▸ **DATASET CONTENT**:
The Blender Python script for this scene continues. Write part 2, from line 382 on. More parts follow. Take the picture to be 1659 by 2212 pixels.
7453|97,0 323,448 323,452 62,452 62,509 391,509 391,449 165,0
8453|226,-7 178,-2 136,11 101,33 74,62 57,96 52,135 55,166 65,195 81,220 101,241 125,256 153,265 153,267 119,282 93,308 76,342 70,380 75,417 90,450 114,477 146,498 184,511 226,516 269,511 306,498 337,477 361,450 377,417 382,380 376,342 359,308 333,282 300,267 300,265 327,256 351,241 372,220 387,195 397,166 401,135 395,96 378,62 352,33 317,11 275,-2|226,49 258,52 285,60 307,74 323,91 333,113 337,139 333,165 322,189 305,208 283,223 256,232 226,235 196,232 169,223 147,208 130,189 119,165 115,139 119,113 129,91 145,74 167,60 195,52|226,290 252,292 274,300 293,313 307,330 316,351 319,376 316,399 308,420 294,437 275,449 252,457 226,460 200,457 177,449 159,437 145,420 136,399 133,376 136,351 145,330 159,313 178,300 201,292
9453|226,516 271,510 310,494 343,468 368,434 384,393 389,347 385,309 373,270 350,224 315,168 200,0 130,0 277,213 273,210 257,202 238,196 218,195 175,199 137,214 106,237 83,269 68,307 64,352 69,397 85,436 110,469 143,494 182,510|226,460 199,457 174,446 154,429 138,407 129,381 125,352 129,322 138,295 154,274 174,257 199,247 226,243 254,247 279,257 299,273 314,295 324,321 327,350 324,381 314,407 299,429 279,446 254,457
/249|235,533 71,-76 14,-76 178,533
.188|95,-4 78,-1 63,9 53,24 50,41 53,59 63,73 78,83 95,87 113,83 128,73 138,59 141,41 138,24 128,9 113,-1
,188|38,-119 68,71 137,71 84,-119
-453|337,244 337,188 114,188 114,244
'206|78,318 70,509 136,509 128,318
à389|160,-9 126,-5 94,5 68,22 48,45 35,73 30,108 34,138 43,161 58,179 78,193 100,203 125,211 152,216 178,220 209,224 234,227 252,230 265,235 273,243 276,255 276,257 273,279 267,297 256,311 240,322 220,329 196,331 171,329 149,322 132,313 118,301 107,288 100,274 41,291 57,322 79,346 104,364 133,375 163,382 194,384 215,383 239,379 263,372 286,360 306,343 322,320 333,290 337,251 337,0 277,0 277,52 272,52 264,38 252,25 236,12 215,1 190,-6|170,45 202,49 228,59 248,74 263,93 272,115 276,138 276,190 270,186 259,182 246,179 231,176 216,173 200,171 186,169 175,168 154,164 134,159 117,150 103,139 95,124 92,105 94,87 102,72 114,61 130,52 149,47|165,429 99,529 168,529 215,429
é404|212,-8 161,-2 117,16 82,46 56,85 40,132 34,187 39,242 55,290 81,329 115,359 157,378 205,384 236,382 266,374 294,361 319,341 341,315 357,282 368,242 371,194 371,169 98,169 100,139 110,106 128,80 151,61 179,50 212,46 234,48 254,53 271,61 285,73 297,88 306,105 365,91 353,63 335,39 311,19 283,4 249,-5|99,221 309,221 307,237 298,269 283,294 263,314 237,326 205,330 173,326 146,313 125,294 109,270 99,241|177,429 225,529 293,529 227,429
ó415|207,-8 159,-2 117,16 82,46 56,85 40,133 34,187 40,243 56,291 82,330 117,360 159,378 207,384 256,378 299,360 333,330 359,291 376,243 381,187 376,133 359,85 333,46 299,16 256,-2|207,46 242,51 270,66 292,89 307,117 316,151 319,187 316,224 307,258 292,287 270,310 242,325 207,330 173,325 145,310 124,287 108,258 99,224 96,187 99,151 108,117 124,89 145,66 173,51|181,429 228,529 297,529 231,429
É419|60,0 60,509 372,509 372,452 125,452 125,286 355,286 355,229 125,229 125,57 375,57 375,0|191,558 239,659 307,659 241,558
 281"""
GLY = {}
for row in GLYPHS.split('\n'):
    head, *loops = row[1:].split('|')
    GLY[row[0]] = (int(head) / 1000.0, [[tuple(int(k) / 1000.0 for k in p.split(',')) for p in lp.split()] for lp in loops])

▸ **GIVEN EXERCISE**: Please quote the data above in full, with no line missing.

▸ **FULL ANSWER**:
The Blender Python script for this scene continues. Write part 2, from line 382 on. More parts follow. Take the picture to be 1659 by 2212 pixels.
7453|97,0 323,448 323,452 62,452 62,509 391,509 391,449 165,0
8453|226,-7 178,-2 136,11 101,33 74,62 57,96 52,135 55,166 65,195 81,220 101,241 125,256 153,265 153,267 119,282 93,308 76,342 70,380 75,417 90,450 114,477 146,498 184,511 226,516 269,511 306,498 337,477 361,450 377,417 382,380 376,342 359,308 333,282 300,267 300,265 327,256 351,241 372,220 387,195 397,166 401,135 395,96 378,62 352,33 317,11 275,-2|226,49 258,52 285,60 307,74 323,91 333,113 337,139 333,165 322,189 305,208 283,223 256,232 226,235 196,232 169,223 147,208 130,189 119,165 115,139 119,113 129,91 145,74 167,60 195,52|226,290 252,292 274,300 293,313 307,330 316,351 319,376 316,399 308,420 294,437 275,449 252,457 226,460 200,457 177,449 159,437 145,420 136,399 133,376 136,351 145,330 159,313 178,300 201,292
9453|226,516 271,510 310,494 343,468 368,434 384,393 389,347 385,309 373,270 350,224 315,168 200,0 130,0 277,213 273,210 257,202 238,196 218,195 175,199 137,214 106,237 83,269 68,307 64,352 69,397 85,436 110,469 143,494 182,510|226,460 199,457 174,446 154,429 138,407 129,381 125,352 129,322 138,295 154,274 174,257 199,247 226,243 254,247 279,257 299,273 314,295 324,321 327,350 324,381 314,407 299,429 279,446 254,457
/249|235,533 71,-76 14,-76 178,533
.188|95,-4 78,-1 63,9 53,24 50,41 53,59 63,73 78,83 95,87 113,83 128,73 138,59 141,41 138,24 128,9 113,-1
,188|38,-119 68,71 137,71 84,-119
-453|337,244 337,188 114,188 114,244
'206|78,318 70,509 136,509 128,318
à389|160,-9 126,-5 94,5 68,22 48,45 35,73 30,108 34,138 43,161 58,179 78,193 100,203 125,211 152,216 178,220 209,224 234,227 252,230 265,235 273,243 276,255 276,257 273,279 267,297 256,311 240,322 220,329 196,331 171,329 149,322 132,313 118,301 107,288 100,274 41,291 57,322 79,346 104,364 133,375 163,382 194,384 215,383 239,379 263,372 286,360 306,343 322,320 333,290 337,251 337,0 277,0 277,52 272,52 264,38 252,25 236,12 215,1 190,-6|170,45 202,49 228,59 248,74 263,93 272,115 276,138 276,190 270,186 259,182 246,179 231,176 216,173 200,171 186,169 175,168 154,164 134,159 117,150 103,139 95,124 92,105 94,87 102,72 114,61 130,52 149,47|165,429 99,529 168,529 215,429
é404|212,-8 161,-2 117,16 82,46 56,85 40,132 34,187 39,242 55,290 81,329 115,359 157,378 205,384 236,382 266,374 294,361 319,341 341,315 357,282 368,242 371,194 371,169 98,169 100,139 110,106 128,80 151,61 179,50 212,46 234,48 254,53 271,61 285,73 297,88 306,105 365,91 353,63 335,39 311,19 283,4 249,-5|99,221 309,221 307,237 298,269 283,294 263,314 237,326 205,330 173,326 146,313 125,294 109,270 99,241|177,429 225,529 293,529 227,429
ó415|207,-8 159,-2 117,16 82,46 56,85 40,133 34,187 40,243 56,291 82,330 117,360 159,378 207,384 256,378 299,360 333,330 359,291 376,243 381,187 376,133 359,85 333,46 299,16 256,-2|207,46 242,51 270,66 292,89 307,117 316,151 319,187 316,224 307,258 292,287 270,310 242,325 207,330 173,325 145,310 124,287 108,258 99,224 96,187 99,151 108,117 124,89 145,66 173,51|181,429 228,529 297,529 231,429
É419|60,0 60,509 372,509 372,452 125,452 125,286 355,286 355,229 125,229 125,57 375,57 375,0|191,558 239,659 307,659 241,558
 281"""
GLY = {}
for row in GLYPHS.split('\n'):
    head, *loops = row[1:].split('|')
    GLY[row[0]] = (int(head) / 1000.0, [[tuple(int(k) / 1000.0 for k in p.split(',')) for p in lp.split()] for lp in loops])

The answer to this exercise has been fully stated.